--- Start of DATASET CONTENT ---
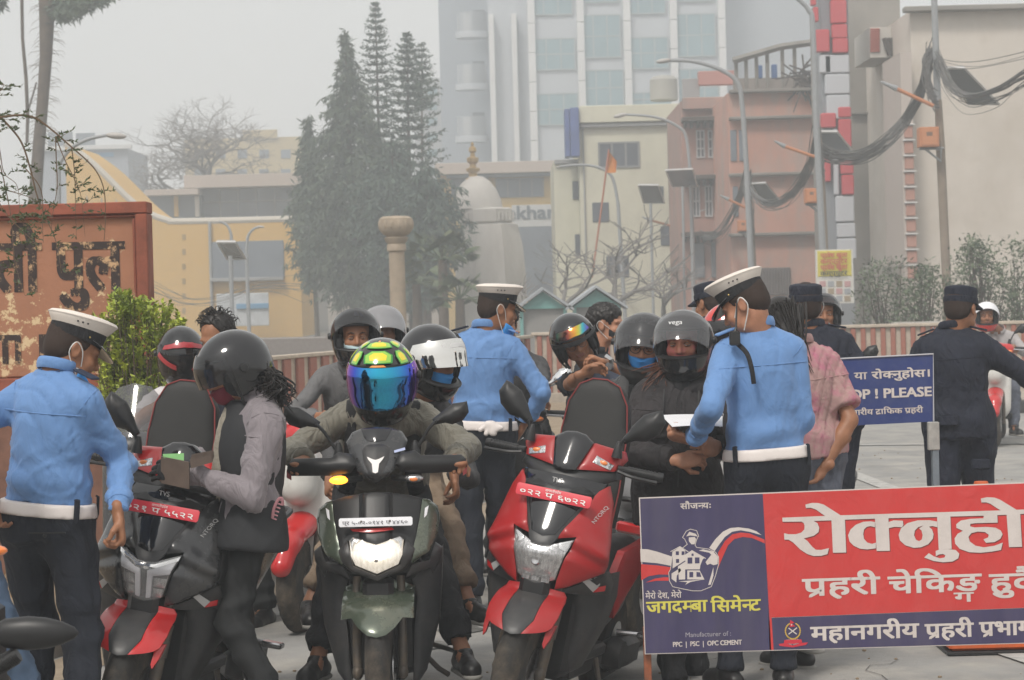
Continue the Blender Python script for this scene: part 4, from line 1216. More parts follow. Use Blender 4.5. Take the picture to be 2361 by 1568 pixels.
 for s in(1,-1):
  m=MB();m.tube([(s*.085,.06,.60),(s*.087,.02,.33),(s*.087,.0,.225)],[.016,.019,.018],12);m.ell((s*.087,0,.235),(.022,.03,.03),12);m.build('fork_leg',FORK,root)
 m=MB();m.bbox((-.17,.22,.25),(.17,.68,.31),.012);m.build('footboard',BLACKP,root)
 b=Blob(.016,.05);b.cap((0,.68,.52),(0,1.28,.62),.15,.10);V,F=b.mesh(2);npobj('body_side',V,F,GREEN_G,root,world=False)
 b=Blob(.014,.04);b.cap((0,.62,.76),(0,1.25,.80),.13,.11,sq=((0,0,1),.5));V,F=b.mesh(2);npobj('seat',V,F,SEATM,root,world=False)
 wheel(root,(0,1.27,.245),name='rear_wheel')
 m=MB();m.tube([(.14,.62,.26),(.30,.66,.20),(.24,.70,.30)],.011,8);m.tube([(.11,.75,.22),(.20,.72,.13),(.24,.74,.10)],.012,8);m.build('side_stand',FORK,root)
 return root

def plain_scooter(name,label,paint,fender,loc,rot,group=None,lamp=True,wide=1.0,chrome_m=False,windshield=False,mirrors=True):
 """rounded older scooter or small motorcycle seen behind others"""
 root=thing(name,label,'scooter',loc,rot,group)
 b=Blob(.014,.05);b.cap((0,.10,.42),(0,.16,.88),.16,.17,sq=((0,1,0),.45));b.cap((0,.02,.74),(0,.05,.86),.10,.11,k=.04);V,F=b.mesh(2);npobj('front_apron',V,F,paint,root,world=False)
 b=Blob(.014,.05);b.cap((-.14,.16,.99),(.14,.16,.99),.06,.06);b.ell((0,.11,.99),(.11,.10,.08));V,F=b.mesh(2);npobj('handlebar_cover',V,F,fender,root,world=False)
 if lamp:
  m=MB();m.ell((0,.015,.80),(.085,.06,.10),20);o=m.build('headlamp',REFL,root)
  m=MB();m.tube([(-.085,-.03,.87),(0,-.05,.82),(.085,-.03,.87)],.006,6);m.build('lamp_rim',CHROME,o)
 b=Blob(.012,.03);b.cap((0,-.16,.46),(0,.05,.54),.07,.09,sq=((0,0,1),.8));b.cap((0,-.24,.36),(0,-.14,.47),.055,.07);b.cap((0,0,.245),(0,.3,.24),.24,.24,k=.004,sub=True);V,F=b.mesh(2);npobj('front_mudguard',V,F,fender,root,world=False)
 wheel(root,(0,0,.245))
 for s in(1,-1):
  m=MB();m.tube([(s*.08,.08,.60),(s*.085,0,.23)],.018,10);m.build('fork_leg',FORK,root)
  m=MB();m.tube([(s*.18,.18,1.0),(s*.34,.22,.99)],.017,12);m.build('grip',BLACKP,root)
  m=MB();m.tube([(s*.18,.14,.99),(s*.33,.17,.975)],.007,8);m.build('brake_lever',METAL,root)
  m=MB();m.ell((s*.15,.10,.97),(.035,.02,.016),12);m.build('turn_signal',ORANGE,root)
  if mirrors:mirror(root,s,(s*.15,.18,1.05),(s*.21,.18,1.16),(s*.34,.18,1.24),chrome=chrome_m)
 if windshield:
  m=MB();m.panel(sym([(0,1.30),(.08,1.28),(.15,1.20),(.17,1.08),(.13,.98),(0,.95)]),lambda x,z:.02+.5*(z-1)+3*x*x,.004,.014,.002);m.build('windshield',VISOR_C,root)
 m=MB();m.bbox((-.16,.20,.27),(.16,.66,.33),.012);m.build('footboard',BLACKP,root)
 b=Blob(.018,.05);b.cap((0,.68,.52),(0,1.28,.62),.16,.11);V,F=b.mesh(2);npobj('body_side',V,F,paint,root,world=False)
 b=Blob(.016,.04);b.cap((0,.62,.76),(0,1.25,.80),.13,.11,sq=((0,0,1),.5));V,F=b.mesh(2);npobj('seat',V,F,SEATM,root,world=False)
 wheel(root,(0,1.27,.245),name='rear_wheel')
 return root
 # ------------------------------------------------------------------ signs and barriers
BR=mat('banner_red',(0.56,0.042,0.040),rough=0.42,coat=0.12,noise=0.06,nscale=3,fold=.18,dirt=(.38,.09,.08),dscale=6,damt=.3)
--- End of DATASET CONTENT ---
Reproduce the material above in full, exactly, with no images.

Continue the Blender Python script for this scene: part 4, from line 1216. More parts follow. Use Blender 4.5. Take the picture to be 2361 by 1568 pixels.
 for s in(1,-1):
  m=MB();m.tube([(s*.085,.06,.60),(s*.087,.02,.33),(s*.087,.0,.225)],[.016,.019,.018],12);m.ell((s*.087,0,.235),(.022,.03,.03),12);m.build('fork_leg',FORK,root)
 m=MB();m.bbox((-.17,.22,.25),(.17,.68,.31),.012);m.build('footboard',BLACKP,root)
 b=Blob(.016,.05);b.cap((0,.68,.52),(0,1.28,.62),.15,.10);V,F=b.mesh(2);npobj('body_side',V,F,GREEN_G,root,world=False)
 b=Blob(.014,.04);b.cap((0,.62,.76),(0,1.25,.80),.13,.11,sq=((0,0,1),.5));V,F=b.mesh(2);npobj('seat',V,F,SEATM,root,world=False)
 wheel(root,(0,1.27,.245),name='rear_wheel')
 m=MB();m.tube([(.14,.62,.26),(.30,.66,.20),(.24,.70,.30)],.011,8);m.tube([(.11,.75,.22),(.20,.72,.13),(.24,.74,.10)],.012,8);m.build('side_stand',FORK,root)
 return root

def plain_scooter(name,label,paint,fender,loc,rot,group=None,lamp=True,wide=1.0,chrome_m=False,windshield=False,mirrors=True):
 """rounded older scooter or small motorcycle seen behind others"""
 root=thing(name,label,'scooter',loc,rot,group)
 b=Blob(.014,.05);b.cap((0,.10,.42),(0,.16,.88),.16,.17,sq=((0,1,0),.45));b.cap((0,.02,.74),(0,.05,.86),.10,.11,k=.04);V,F=b.mesh(2);npobj('front_apron',V,F,paint,root,world=False)
 b=Blob(.014,.05);b.cap((-.14,.16,.99),(.14,.16,.99),.06,.06);b.ell((0,.11,.99),(.11,.10,.08));V,F=b.mesh(2);npobj('handlebar_cover',V,F,fender,root,world=False)
 if lamp:
  m=MB();m.ell((0,.015,.80),(.085,.06,.10),20);o=m.build('headlamp',REFL,root)
  m=MB();m.tube([(-.085,-.03,.87),(0,-.05,.82),(.085,-.03,.87)],.006,6);m.build('lamp_rim',CHROME,o)
 b=Blob(.012,.03);b.cap((0,-.16,.46),(0,.05,.54),.07,.09,sq=((0,0,1),.8));b.cap((0,-.24,.36),(0,-.14,.47),.055,.07);b.cap((0,0,.245),(0,.3,.24),.24,.24,k=.004,sub=True);V,F=b.mesh(2);npobj('front_mudguard',V,F,fender,root,world=False)
 wheel(root,(0,0,.245))
 for s in(1,-1):
  m=MB();m.tube([(s*.08,.08,.60),(s*.085,0,.23)],.018,10);m.build('fork_leg',FORK,root)
  m=MB();m.tube([(s*.18,.18,1.0),(s*.34,.22,.99)],.017,12);m.build('grip',BLACKP,root)
  m=MB();m.tube([(s*.18,.14,.99),(s*.33,.17,.975)],.007,8);m.build('brake_lever',METAL,root)
  m=MB();m.ell((s*.15,.10,.97),(.035,.02,.016),12);m.build('turn_signal',ORANGE,root)
  if mirrors:mirror(root,s,(s*.15,.18,1.05),(s*.21,.18,1.16),(s*.34,.18,1.24),chrome=chrome_m)
 if windshield:
  m=MB();m.panel(sym([(0,1.30),(.08,1.28),(.15,1.20),(.17,1.08),(.13,.98),(0,.95)]),lambda x,z:.02+.5*(z-1)+3*x*x,.004,.014,.002);m.build('windshield',VISOR_C,root)
 m=MB();m.bbox((-.16,.20,.27),(.16,.66,.33),.012);m.build('footboard',BLACKP,root)
 b=Blob(.018,.05);b.cap((0,.68,.52),(0,1.28,.62),.16,.11);V,F=b.mesh(2);npobj('body_side',V,F,paint,root,world=False)
 b=Blob(.016,.04);b.cap((0,.62,.76),(0,1.25,.80),.13,.11,sq=((0,0,1),.5));V,F=b.mesh(2);npobj('seat',V,F,SEATM,root,world=False)
 wheel(root,(0,1.27,.245),name='rear_wheel')
 return root
 # ------------------------------------------------------------------ signs and barriers
BR=mat('banner_red',(0.56,0.042,0.040),rough=0.42,coat=0.12,noise=0.06,nscale=3,fold=.18,dirt=(.38,.09,.08),dscale=6,damt=.3)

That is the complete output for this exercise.